>>>>>

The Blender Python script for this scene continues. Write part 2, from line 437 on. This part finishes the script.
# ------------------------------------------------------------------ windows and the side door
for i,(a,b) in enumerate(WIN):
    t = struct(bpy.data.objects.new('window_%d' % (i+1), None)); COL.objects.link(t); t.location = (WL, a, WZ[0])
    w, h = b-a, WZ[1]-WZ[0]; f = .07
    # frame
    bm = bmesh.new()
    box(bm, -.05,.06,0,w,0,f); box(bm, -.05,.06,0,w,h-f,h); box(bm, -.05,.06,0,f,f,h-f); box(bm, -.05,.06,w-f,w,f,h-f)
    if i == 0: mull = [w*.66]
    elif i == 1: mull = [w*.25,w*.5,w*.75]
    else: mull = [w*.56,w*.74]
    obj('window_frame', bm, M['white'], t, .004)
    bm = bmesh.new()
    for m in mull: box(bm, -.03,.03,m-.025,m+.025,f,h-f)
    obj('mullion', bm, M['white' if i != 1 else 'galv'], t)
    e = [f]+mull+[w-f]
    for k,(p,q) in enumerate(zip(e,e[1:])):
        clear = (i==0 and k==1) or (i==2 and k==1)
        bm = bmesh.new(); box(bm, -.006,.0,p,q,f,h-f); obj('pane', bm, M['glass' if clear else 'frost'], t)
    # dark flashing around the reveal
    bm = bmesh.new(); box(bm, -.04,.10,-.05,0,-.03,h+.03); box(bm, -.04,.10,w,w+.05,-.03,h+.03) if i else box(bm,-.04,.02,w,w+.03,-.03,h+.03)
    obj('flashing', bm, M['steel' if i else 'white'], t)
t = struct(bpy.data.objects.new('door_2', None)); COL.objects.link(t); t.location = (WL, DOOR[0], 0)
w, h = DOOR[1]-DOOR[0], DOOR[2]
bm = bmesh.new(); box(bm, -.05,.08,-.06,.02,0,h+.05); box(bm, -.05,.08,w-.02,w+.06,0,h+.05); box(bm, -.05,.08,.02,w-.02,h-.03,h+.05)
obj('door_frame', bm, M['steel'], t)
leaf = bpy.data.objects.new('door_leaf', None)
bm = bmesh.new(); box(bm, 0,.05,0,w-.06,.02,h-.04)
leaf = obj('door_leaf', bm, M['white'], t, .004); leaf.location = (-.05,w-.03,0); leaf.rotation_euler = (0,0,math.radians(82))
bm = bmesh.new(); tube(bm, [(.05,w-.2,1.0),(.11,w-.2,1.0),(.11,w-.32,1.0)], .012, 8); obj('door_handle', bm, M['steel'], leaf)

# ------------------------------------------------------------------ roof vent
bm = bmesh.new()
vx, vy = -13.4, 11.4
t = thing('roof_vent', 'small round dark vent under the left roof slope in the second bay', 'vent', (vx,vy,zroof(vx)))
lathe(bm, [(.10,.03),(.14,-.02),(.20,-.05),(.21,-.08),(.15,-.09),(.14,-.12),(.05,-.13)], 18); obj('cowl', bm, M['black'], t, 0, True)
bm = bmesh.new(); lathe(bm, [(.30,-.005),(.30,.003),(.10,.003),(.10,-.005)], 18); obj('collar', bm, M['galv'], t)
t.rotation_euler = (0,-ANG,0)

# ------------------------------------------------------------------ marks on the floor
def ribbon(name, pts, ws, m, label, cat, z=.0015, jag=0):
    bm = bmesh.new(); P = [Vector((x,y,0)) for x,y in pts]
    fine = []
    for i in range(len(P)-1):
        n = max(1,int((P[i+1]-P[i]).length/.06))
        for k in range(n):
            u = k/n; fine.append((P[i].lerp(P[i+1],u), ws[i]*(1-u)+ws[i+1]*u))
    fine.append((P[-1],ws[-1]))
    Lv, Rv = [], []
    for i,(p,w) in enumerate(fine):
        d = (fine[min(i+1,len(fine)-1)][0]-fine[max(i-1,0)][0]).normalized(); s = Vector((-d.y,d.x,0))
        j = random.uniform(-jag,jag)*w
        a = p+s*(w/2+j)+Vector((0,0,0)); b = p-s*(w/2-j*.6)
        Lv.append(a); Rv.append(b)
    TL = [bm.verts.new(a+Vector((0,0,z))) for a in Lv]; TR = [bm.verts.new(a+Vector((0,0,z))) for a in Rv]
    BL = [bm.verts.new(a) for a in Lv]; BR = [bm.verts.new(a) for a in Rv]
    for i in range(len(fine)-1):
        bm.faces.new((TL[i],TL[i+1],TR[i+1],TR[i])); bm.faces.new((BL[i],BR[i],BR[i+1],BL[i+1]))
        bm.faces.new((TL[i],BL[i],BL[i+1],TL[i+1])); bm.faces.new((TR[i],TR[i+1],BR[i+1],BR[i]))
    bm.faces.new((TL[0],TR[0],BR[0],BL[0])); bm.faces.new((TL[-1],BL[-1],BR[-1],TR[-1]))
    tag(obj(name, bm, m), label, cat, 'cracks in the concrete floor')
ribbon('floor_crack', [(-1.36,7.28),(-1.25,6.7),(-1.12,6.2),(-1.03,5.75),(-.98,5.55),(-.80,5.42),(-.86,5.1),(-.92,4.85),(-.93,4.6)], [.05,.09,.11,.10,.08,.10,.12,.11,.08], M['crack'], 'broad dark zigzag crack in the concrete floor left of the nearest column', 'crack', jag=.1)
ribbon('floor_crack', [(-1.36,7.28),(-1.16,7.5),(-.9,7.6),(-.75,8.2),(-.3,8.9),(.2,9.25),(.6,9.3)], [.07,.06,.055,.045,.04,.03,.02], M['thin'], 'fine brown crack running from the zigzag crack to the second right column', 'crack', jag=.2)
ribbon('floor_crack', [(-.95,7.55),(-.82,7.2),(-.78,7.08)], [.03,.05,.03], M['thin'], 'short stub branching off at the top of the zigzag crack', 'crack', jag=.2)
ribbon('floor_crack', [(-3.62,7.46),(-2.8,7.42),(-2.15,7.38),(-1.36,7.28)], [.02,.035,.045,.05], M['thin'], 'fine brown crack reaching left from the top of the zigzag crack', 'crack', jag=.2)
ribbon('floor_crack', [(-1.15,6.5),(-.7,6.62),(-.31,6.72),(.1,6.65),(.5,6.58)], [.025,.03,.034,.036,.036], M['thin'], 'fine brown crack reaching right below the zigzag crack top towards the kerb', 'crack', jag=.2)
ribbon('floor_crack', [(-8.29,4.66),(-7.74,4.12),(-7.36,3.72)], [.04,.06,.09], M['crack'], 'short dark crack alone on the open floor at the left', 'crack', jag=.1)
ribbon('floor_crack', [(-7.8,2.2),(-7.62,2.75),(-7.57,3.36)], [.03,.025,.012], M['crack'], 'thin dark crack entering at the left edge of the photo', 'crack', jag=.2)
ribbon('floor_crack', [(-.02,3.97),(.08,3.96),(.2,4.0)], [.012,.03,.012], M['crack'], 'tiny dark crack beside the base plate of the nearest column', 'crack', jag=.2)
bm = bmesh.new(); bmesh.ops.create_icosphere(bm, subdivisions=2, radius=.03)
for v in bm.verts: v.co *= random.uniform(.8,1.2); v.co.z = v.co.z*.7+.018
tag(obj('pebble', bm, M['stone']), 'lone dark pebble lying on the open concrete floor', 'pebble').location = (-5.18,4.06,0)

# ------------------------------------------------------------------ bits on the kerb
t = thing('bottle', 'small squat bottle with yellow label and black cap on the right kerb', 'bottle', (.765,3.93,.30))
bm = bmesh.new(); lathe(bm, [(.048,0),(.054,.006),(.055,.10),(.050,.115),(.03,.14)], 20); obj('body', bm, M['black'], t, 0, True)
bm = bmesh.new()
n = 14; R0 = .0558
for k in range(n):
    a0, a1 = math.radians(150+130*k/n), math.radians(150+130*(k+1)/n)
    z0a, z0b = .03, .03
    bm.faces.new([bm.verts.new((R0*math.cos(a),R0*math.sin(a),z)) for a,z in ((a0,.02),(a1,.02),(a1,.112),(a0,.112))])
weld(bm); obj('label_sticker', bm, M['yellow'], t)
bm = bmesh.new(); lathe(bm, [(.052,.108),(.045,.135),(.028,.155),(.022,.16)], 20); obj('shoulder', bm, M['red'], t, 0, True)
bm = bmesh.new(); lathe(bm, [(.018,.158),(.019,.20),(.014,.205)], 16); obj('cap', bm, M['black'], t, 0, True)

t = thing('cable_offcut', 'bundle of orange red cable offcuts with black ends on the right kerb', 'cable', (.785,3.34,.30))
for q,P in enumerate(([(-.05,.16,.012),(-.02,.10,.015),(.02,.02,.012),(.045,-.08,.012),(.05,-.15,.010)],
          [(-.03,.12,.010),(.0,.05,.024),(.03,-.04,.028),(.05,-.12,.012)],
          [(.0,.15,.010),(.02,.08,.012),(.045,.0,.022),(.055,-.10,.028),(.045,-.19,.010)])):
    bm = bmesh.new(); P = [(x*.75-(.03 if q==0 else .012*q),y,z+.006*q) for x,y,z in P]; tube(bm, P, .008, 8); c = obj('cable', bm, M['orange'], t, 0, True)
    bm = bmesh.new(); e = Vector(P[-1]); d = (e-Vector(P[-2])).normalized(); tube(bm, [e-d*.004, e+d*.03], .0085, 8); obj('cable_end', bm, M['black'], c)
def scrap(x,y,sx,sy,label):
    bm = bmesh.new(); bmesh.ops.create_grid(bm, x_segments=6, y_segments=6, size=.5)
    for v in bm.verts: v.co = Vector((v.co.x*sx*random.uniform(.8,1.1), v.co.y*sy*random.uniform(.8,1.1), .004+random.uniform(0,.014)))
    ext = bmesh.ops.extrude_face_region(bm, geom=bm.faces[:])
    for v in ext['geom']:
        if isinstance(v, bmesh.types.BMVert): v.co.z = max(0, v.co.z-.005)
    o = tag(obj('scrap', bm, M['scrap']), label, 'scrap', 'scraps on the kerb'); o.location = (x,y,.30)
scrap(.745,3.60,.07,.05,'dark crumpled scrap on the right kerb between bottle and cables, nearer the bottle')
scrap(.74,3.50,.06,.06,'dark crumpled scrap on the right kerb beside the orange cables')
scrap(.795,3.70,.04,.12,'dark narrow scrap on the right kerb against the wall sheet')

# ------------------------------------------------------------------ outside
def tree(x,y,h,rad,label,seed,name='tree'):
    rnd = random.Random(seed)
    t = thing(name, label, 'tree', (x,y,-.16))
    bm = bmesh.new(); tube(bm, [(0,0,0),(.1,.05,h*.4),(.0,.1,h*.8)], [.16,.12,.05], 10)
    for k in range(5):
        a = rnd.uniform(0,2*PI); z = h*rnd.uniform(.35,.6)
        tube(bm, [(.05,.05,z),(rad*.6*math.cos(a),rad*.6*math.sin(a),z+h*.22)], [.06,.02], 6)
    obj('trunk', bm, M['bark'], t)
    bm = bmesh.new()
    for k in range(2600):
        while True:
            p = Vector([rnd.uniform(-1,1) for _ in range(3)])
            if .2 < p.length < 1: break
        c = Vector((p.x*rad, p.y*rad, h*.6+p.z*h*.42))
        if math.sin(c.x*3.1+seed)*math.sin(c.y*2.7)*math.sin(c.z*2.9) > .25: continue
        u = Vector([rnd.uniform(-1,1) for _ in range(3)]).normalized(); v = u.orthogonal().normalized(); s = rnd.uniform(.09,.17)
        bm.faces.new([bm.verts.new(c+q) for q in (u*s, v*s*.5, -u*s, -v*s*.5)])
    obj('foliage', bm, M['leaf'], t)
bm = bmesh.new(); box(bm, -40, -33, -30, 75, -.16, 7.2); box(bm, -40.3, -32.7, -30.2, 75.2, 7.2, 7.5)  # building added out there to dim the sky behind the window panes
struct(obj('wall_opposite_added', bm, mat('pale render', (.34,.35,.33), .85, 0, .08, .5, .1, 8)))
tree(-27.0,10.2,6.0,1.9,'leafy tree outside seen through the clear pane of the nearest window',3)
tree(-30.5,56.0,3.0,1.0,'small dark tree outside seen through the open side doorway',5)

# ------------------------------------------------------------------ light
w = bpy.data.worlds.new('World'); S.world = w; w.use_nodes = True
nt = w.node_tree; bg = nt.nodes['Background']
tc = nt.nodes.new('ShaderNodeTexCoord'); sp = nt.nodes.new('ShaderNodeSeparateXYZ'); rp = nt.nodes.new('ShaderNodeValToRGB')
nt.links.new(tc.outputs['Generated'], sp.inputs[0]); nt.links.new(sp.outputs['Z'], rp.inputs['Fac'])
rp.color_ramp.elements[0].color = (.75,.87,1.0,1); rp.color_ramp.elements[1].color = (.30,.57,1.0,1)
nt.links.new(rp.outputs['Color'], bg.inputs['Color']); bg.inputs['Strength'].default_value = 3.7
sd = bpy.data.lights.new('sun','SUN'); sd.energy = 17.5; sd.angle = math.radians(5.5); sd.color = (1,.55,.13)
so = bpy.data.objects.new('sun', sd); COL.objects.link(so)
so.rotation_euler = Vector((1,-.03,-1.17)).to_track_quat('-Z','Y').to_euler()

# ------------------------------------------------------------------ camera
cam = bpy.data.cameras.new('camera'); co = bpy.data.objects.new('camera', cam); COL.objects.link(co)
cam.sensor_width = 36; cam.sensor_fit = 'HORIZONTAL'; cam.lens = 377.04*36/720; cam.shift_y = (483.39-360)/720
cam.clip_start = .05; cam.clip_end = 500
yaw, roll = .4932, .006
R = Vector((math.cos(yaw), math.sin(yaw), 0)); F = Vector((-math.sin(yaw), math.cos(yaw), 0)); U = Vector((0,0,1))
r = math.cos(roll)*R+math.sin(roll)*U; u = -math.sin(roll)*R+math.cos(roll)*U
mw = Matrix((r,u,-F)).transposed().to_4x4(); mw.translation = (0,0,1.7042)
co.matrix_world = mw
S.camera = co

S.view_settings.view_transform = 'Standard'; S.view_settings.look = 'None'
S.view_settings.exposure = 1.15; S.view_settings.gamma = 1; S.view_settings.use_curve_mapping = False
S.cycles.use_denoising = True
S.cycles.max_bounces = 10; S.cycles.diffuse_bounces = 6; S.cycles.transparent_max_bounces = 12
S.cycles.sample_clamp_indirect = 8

<<<<<

**WORK TO BE COMPLETED:**
Give back exactly the material above from its opening line to the line bearing "bm, M['steel'], leaf)".

**EXERCISE RESULT:**
The Blender Python script for this scene continues. Write part 2, from line 437 on. This part finishes the script.
# ------------------------------------------------------------------ windows and the side door
for i,(a,b) in enumerate(WIN):
    t = struct(bpy.data.objects.new('window_%d' % (i+1), None)); COL.objects.link(t); t.location = (WL, a, WZ[0])
    w, h = b-a, WZ[1]-WZ[0]; f = .07
    # frame
    bm = bmesh.new()
    box(bm, -.05,.06,0,w,0,f); box(bm, -.05,.06,0,w,h-f,h); box(bm, -.05,.06,0,f,f,h-f); box(bm, -.05,.06,w-f,w,f,h-f)
    if i == 0: mull = [w*.66]
    elif i == 1: mull = [w*.25,w*.5,w*.75]
    else: mull = [w*.56,w*.74]
    obj('window_frame', bm, M['white'], t, .004)
    bm = bmesh.new()
    for m in mull: box(bm, -.03,.03,m-.025,m+.025,f,h-f)
    obj('mullion', bm, M['white' if i != 1 else 'galv'], t)
    e = [f]+mull+[w-f]
    for k,(p,q) in enumerate(zip(e,e[1:])):
        clear = (i==0 and k==1) or (i==2 and k==1)
        bm = bmesh.new(); box(bm, -.006,.0,p,q,f,h-f); obj('pane', bm, M['glass' if clear else 'frost'], t)
    # dark flashing around the reveal
    bm = bmesh.new(); box(bm, -.04,.10,-.05,0,-.03,h+.03); box(bm, -.04,.10,w,w+.05,-.03,h+.03) if i else box(bm,-.04,.02,w,w+.03,-.03,h+.03)
    obj('flashing', bm, M['steel' if i else 'white'], t)
t = struct(bpy.data.objects.new('door_2', None)); COL.objects.link(t); t.location = (WL, DOOR[0], 0)
w, h = DOOR[1]-DOOR[0], DOOR[2]
bm = bmesh.new(); box(bm, -.05,.08,-.06,.02,0,h+.05); box(bm, -.05,.08,w-.02,w+.06,0,h+.05); box(bm, -.05,.08,.02,w-.02,h-.03,h+.05)
obj('door_frame', bm, M['steel'], t)
leaf = bpy.data.objects.new('door_leaf', None)
bm = bmesh.new(); box(bm, 0,.05,0,w-.06,.02,h-.04)
leaf = obj('door_leaf', bm, M['white'], t, .004); leaf.location = (-.05,w-.03,0); leaf.rotation_euler = (0,0,math.radians(82))
bm = bmesh.new(); tube(bm, [(.05,w-.2,1.0),(.11,w-.2,1.0),(.11,w-.32,1.0)], .012, 8); obj('door_handle', bm, M['steel'], leaf)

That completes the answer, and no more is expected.